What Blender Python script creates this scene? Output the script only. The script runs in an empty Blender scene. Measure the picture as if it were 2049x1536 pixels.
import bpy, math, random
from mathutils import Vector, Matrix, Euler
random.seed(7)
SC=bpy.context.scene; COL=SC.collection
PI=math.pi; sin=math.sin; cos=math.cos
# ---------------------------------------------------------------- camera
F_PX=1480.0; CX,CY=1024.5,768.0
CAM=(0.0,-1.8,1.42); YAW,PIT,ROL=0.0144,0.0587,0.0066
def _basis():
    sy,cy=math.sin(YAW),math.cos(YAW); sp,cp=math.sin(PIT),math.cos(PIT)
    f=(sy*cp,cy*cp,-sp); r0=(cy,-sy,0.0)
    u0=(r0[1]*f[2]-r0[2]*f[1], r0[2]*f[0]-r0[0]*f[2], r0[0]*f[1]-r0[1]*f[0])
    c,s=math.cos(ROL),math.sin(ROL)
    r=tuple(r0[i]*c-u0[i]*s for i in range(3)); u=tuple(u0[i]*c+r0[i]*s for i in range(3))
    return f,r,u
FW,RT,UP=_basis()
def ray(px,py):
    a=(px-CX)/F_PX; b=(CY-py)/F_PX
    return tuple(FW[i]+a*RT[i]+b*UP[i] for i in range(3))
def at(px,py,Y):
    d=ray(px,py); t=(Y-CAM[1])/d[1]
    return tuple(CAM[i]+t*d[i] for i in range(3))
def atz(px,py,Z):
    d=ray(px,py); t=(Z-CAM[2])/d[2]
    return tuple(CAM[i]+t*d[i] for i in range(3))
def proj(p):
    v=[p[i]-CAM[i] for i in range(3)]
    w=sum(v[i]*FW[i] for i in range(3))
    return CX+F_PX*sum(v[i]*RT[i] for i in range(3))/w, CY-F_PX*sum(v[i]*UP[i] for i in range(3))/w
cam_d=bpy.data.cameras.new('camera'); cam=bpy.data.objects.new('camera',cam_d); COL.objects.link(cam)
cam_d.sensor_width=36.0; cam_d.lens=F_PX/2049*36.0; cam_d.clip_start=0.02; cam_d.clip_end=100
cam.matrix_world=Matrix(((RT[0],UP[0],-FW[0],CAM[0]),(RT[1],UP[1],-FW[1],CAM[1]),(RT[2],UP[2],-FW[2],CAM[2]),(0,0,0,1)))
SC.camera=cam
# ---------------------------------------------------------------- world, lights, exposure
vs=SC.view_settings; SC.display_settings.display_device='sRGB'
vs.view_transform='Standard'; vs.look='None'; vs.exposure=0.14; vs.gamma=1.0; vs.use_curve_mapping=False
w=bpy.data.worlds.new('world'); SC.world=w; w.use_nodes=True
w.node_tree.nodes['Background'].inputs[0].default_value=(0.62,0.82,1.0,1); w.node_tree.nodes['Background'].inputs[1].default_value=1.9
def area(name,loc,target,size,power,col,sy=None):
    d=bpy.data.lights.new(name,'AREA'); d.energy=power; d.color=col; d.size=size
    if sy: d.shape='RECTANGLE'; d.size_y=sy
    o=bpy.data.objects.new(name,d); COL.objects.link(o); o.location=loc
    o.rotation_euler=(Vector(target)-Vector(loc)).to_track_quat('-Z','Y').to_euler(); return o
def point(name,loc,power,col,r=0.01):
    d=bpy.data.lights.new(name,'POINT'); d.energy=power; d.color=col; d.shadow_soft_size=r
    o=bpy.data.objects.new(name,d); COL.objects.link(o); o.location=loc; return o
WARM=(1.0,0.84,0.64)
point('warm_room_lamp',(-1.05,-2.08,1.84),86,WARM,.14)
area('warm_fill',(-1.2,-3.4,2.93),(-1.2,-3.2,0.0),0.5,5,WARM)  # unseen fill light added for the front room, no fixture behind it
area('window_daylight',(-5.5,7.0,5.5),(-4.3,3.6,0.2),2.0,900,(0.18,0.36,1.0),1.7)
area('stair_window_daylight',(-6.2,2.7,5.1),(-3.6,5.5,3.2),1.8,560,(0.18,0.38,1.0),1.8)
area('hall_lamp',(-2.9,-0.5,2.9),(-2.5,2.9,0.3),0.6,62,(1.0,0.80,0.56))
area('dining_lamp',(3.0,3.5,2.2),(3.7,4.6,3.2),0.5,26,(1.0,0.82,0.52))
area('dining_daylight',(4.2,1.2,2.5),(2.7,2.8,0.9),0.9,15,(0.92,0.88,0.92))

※

■ GIVEN TASK
Output all of the material exactly as written.

■ COMPLETE OUTPUT
What Blender Python script creates this scene? Output the script only. The script runs in an empty Blender scene. Measure the picture as if it were 2049x1536 pixels.
import bpy, math, random
from mathutils import Vector, Matrix, Euler
random.seed(7)
SC=bpy.context.scene; COL=SC.collection
PI=math.pi; sin=math.sin; cos=math.cos
# ---------------------------------------------------------------- camera
F_PX=1480.0; CX,CY=1024.5,768.0
CAM=(0.0,-1.8,1.42); YAW,PIT,ROL=0.0144,0.0587,0.0066
def _basis():
    sy,cy=math.sin(YAW),math.cos(YAW); sp,cp=math.sin(PIT),math.cos(PIT)
    f=(sy*cp,cy*cp,-sp); r0=(cy,-sy,0.0)
    u0=(r0[1]*f[2]-r0[2]*f[1], r0[2]*f[0]-r0[0]*f[2], r0[0]*f[1]-r0[1]*f[0])
    c,s=math.cos(ROL),math.sin(ROL)
    r=tuple(r0[i]*c-u0[i]*s for i in range(3)); u=tuple(u0[i]*c+r0[i]*s for i in range(3))
    return f,r,u
FW,RT,UP=_basis()
def ray(px,py):
    a=(px-CX)/F_PX; b=(CY-py)/F_PX
    return tuple(FW[i]+a*RT[i]+b*UP[i] for i in range(3))
def at(px,py,Y):
    d=ray(px,py); t=(Y-CAM[1])/d[1]
    return tuple(CAM[i]+t*d[i] for i in range(3))
def atz(px,py,Z):
    d=ray(px,py); t=(Z-CAM[2])/d[2]
    return tuple(CAM[i]+t*d[i] for i in range(3))
def proj(p):
    v=[p[i]-CAM[i] for i in range(3)]
    w=sum(v[i]*FW[i] for i in range(3))
    return CX+F_PX*sum(v[i]*RT[i] for i in range(3))/w, CY-F_PX*sum(v[i]*UP[i] for i in range(3))/w
cam_d=bpy.data.cameras.new('camera'); cam=bpy.data.objects.new('camera',cam_d); COL.objects.link(cam)
cam_d.sensor_width=36.0; cam_d.lens=F_PX/2049*36.0; cam_d.clip_start=0.02; cam_d.clip_end=100
cam.matrix_world=Matrix(((RT[0],UP[0],-FW[0],CAM[0]),(RT[1],UP[1],-FW[1],CAM[1]),(RT[2],UP[2],-FW[2],CAM[2]),(0,0,0,1)))
SC.camera=cam
# ---------------------------------------------------------------- world, lights, exposure
vs=SC.view_settings; SC.display_settings.display_device='sRGB'
vs.view_transform='Standard'; vs.look='None'; vs.exposure=0.14; vs.gamma=1.0; vs.use_curve_mapping=False
w=bpy.data.worlds.new('world'); SC.world=w; w.use_nodes=True
w.node_tree.nodes['Background'].inputs[0].default_value=(0.62,0.82,1.0,1); w.node_tree.nodes['Background'].inputs[1].default_value=1.9
def area(name,loc,target,size,power,col,sy=None):
    d=bpy.data.lights.new(name,'AREA'); d.energy=power; d.color=col; d.size=size
    if sy: d.shape='RECTANGLE'; d.size_y=sy
    o=bpy.data.objects.new(name,d); COL.objects.link(o); o.location=loc
    o.rotation_euler=(Vector(target)-Vector(loc)).to_track_quat('-Z','Y').to_euler(); return o
def point(name,loc,power,col,r=0.01):
    d=bpy.data.lights.new(name,'POINT'); d.energy=power; d.color=col; d.shadow_soft_size=r
    o=bpy.data.objects.new(name,d); COL.objects.link(o); o.location=loc; return o
WARM=(1.0,0.84,0.64)
point('warm_room_lamp',(-1.05,-2.08,1.84),86,WARM,.14)
area('warm_fill',(-1.2,-3.4,2.93),(-1.2,-3.2,0.0),0.5,5,WARM)  # unseen fill light added for the front room, no fixture behind it
area('window_daylight',(-5.5,7.0,5.5),(-4.3,3.6,0.2),2.0,900,(0.18,0.36,1.0),1.7)
area('stair_window_daylight',(-6.2,2.7,5.1),(-3.6,5.5,3.2),1.8,560,(0.18,0.38,1.0),1.8)
area('hall_lamp',(-2.9,-0.5,2.9),(-2.5,2.9,0.3),0.6,62,(1.0,0.80,0.56))
area('dining_lamp',(3.0,3.5,2.2),(3.7,4.6,3.2),0.5,26,(1.0,0.82,0.52))
area('dining_daylight',(4.2,1.2,2.5),(2.7,2.8,0.9),0.9,15,(0.92,0.88,0.92))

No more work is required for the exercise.